The right to family life includes the right to kill the unborn

Jun 8, 2018 by

by Andrew Tettenborn, The Conservative Woman:

The Supreme Court yesterday disclaimed any intention to intervene in the controversy over Northern Ireland’s abortion law, on the basis that the Northern Ireland Human Rights Commission which had challenged it had no legal standing to do so. Then, with a similar degree of sincerity to the Bard’s Mark Antony, it proceeded to do exactly what it had said it would not. Despite the proceedings being improperly brought, it intervened, and did so big-time, making it clear that technicalities about its power to act did not matter, and that it expected to have its views put into effect by the politicians as soon as possible.

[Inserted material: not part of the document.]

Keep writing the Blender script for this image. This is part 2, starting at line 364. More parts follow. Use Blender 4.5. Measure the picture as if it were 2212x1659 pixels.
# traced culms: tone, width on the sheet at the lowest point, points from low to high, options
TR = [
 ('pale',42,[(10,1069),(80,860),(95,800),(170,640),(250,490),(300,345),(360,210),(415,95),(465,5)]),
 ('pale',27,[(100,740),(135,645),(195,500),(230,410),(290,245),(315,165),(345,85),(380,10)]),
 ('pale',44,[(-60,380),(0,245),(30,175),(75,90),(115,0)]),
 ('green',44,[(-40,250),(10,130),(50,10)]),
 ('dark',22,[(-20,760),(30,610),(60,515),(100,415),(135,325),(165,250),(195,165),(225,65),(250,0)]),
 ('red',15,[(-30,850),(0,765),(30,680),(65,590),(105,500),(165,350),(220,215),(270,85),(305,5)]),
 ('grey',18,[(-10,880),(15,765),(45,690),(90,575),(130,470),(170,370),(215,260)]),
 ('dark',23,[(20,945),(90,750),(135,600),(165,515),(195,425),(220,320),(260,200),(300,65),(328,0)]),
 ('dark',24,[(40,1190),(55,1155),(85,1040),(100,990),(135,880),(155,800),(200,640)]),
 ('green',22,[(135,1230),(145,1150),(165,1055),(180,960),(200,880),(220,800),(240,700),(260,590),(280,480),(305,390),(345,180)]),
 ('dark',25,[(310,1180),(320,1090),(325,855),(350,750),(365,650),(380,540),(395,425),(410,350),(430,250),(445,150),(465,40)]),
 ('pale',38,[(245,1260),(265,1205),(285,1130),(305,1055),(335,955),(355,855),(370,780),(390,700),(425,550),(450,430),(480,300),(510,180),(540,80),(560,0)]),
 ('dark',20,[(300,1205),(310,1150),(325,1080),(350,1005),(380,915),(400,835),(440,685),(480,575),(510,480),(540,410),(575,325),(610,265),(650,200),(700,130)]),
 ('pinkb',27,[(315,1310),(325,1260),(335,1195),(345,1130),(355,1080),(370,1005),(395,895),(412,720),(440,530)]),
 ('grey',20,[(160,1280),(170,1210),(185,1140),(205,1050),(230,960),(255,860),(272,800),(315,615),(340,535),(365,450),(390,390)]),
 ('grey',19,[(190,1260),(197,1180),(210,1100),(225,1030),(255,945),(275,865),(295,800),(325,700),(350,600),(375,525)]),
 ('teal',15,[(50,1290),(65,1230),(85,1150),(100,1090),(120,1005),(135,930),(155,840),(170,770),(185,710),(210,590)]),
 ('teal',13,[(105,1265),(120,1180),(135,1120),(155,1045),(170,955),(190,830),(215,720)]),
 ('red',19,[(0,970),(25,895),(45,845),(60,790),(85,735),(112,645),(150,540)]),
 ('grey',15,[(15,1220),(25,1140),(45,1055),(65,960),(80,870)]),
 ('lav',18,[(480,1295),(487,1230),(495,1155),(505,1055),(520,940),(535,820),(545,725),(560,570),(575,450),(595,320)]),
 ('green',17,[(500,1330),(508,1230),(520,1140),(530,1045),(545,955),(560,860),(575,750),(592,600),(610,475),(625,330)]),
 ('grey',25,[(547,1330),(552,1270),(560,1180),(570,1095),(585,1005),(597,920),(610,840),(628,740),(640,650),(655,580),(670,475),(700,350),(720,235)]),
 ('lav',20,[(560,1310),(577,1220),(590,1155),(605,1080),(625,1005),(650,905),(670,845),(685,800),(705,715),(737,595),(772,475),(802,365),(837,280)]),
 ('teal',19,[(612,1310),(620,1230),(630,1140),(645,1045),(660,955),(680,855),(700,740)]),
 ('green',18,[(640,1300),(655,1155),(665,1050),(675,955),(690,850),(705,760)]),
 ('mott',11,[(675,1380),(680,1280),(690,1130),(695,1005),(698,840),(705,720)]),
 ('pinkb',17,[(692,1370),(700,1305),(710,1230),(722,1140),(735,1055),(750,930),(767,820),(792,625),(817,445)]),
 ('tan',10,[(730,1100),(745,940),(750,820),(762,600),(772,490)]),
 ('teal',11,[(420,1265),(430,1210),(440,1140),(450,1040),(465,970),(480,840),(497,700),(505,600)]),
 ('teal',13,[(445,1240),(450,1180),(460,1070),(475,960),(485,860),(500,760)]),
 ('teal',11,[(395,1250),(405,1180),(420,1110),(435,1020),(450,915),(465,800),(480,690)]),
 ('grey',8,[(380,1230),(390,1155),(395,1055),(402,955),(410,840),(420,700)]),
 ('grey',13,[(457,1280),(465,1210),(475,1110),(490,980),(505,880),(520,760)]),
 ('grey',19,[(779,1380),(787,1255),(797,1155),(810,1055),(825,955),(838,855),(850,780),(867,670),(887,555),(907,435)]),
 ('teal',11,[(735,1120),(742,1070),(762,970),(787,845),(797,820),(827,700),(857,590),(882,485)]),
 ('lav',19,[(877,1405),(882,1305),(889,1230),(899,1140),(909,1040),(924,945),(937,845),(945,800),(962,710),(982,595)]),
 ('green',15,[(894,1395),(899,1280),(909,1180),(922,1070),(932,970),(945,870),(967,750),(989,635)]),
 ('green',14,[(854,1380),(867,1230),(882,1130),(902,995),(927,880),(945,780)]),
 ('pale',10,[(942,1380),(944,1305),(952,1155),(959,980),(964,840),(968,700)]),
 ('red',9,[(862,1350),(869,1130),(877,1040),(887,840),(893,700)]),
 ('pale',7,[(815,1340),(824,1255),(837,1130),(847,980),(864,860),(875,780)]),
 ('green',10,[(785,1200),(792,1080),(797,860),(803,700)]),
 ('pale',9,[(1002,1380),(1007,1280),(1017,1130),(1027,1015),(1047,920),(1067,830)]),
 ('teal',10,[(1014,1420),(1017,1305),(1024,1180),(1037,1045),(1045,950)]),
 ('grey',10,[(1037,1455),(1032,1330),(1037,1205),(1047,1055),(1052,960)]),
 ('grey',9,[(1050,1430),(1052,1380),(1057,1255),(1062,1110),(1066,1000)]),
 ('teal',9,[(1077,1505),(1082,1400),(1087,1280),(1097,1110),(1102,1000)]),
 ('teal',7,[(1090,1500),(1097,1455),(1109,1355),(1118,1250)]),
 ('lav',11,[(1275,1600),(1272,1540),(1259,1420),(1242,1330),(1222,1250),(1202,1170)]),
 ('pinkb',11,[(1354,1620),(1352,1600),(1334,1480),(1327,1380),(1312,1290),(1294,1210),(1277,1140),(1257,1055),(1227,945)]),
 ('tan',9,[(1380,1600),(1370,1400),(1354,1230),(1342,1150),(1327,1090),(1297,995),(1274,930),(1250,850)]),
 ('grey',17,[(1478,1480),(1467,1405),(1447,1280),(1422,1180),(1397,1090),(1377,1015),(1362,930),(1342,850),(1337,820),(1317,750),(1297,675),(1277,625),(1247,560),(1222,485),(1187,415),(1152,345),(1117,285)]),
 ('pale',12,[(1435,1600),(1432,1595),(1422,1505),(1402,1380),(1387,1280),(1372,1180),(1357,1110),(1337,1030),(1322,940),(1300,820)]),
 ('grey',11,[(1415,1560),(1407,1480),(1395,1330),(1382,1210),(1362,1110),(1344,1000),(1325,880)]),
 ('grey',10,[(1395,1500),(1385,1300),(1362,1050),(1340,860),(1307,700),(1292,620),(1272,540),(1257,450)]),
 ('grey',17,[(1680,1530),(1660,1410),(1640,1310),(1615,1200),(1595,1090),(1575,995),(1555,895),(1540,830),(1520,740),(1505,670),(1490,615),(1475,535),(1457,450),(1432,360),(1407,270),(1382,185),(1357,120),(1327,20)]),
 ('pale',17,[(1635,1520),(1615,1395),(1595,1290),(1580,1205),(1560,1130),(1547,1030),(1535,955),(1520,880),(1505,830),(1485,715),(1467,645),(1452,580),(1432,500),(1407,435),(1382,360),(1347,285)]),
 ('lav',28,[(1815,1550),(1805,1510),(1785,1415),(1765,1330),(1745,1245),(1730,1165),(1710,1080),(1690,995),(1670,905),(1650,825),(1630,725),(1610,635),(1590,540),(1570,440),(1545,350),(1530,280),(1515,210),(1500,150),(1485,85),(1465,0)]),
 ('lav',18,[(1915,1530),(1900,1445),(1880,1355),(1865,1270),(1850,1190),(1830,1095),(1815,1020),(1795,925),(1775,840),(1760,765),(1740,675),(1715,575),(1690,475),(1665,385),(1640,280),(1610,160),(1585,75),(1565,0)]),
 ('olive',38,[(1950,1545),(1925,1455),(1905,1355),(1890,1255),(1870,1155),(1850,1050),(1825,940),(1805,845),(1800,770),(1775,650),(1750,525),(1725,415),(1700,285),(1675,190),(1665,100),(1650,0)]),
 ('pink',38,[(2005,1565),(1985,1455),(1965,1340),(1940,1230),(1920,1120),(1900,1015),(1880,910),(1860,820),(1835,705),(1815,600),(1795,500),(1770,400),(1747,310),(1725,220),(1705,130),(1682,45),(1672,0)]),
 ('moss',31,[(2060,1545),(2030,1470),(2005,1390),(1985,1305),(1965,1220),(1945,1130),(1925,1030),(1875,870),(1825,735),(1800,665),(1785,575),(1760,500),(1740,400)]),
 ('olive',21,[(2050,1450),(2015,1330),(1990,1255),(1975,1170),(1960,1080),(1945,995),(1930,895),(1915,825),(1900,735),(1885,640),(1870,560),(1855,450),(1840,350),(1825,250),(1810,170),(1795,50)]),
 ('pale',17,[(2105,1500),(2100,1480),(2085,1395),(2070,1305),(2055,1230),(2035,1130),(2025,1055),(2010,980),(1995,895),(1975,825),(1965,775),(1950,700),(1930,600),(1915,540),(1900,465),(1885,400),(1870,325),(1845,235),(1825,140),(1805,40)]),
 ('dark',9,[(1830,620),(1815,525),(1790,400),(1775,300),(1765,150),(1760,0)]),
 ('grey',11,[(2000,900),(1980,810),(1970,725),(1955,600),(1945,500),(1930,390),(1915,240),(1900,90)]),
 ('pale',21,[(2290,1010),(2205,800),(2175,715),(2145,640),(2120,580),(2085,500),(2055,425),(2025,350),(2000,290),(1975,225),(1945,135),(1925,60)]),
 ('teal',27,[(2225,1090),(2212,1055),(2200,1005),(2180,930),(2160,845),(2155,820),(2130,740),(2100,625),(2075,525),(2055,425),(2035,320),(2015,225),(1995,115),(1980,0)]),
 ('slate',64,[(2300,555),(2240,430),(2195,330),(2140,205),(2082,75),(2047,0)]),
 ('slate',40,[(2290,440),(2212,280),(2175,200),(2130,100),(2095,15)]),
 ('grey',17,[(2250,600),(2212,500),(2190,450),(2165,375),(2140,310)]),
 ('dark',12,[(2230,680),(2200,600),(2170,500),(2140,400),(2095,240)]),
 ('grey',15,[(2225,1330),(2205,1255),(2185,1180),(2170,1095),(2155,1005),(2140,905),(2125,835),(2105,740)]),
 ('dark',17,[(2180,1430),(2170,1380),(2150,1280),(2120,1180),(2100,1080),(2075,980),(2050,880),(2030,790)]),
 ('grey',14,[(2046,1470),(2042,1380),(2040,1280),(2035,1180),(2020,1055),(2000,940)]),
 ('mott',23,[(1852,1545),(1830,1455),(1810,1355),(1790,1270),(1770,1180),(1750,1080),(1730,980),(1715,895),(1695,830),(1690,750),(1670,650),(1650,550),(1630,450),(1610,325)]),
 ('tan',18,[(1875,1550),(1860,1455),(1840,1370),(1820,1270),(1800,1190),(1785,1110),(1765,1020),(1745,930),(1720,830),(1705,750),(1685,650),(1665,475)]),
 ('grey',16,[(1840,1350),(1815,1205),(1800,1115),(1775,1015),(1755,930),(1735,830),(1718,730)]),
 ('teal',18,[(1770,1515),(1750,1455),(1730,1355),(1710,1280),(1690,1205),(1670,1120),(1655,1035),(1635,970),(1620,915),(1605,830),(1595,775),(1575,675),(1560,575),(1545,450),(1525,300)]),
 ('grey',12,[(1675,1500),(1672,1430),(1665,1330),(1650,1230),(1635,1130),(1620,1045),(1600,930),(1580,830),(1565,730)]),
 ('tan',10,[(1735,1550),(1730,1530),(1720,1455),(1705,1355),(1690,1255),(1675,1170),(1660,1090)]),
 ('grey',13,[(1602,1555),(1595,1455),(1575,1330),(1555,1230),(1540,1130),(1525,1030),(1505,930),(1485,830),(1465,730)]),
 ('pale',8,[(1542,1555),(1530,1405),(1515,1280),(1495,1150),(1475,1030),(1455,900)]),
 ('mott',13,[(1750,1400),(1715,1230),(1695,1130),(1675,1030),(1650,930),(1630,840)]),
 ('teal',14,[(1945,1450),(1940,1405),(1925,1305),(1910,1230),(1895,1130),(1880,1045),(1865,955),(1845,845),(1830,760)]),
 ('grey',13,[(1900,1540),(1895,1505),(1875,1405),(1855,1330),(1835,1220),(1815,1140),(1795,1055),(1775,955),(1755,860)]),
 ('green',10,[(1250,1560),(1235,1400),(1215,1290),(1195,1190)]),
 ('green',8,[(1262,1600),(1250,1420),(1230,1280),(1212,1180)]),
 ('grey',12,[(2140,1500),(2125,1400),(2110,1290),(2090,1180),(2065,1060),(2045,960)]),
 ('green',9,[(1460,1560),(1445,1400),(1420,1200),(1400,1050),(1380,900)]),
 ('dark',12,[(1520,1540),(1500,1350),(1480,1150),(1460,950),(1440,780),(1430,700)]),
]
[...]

By way of background, Northern Ireland law has never included the Abortion Act 1967 applicable elsewhere in the UK. It essentially limits any abortion, for any reason, to cases where there is a serious threat to the mother’s life or health. This was not good enough, said a majority of their Lordships. In cases of pregnancy through rape or incest, and also where there was a fatal foetal abnormality, there was a human right to termination arising under Article 8 of the European Convention on Human Rights, protecting private and family life (no comment). Two Justices went further, and said – seriously – that refusal of abortion amounted to torture or inhuman and degrading treatment. The only comfort for pro-life supporters was that a majority of the Court rejected a right to abortion in cases of non-fatal abnormality: quite rightly, this was regarded as sitting ill with the protection of the rights of the disabled outside the womb.

This decision, welcomed with open arms by the human rights establishment, tells us a great deal about politics, human rights and the judicial process. It does not make for pleasant reading.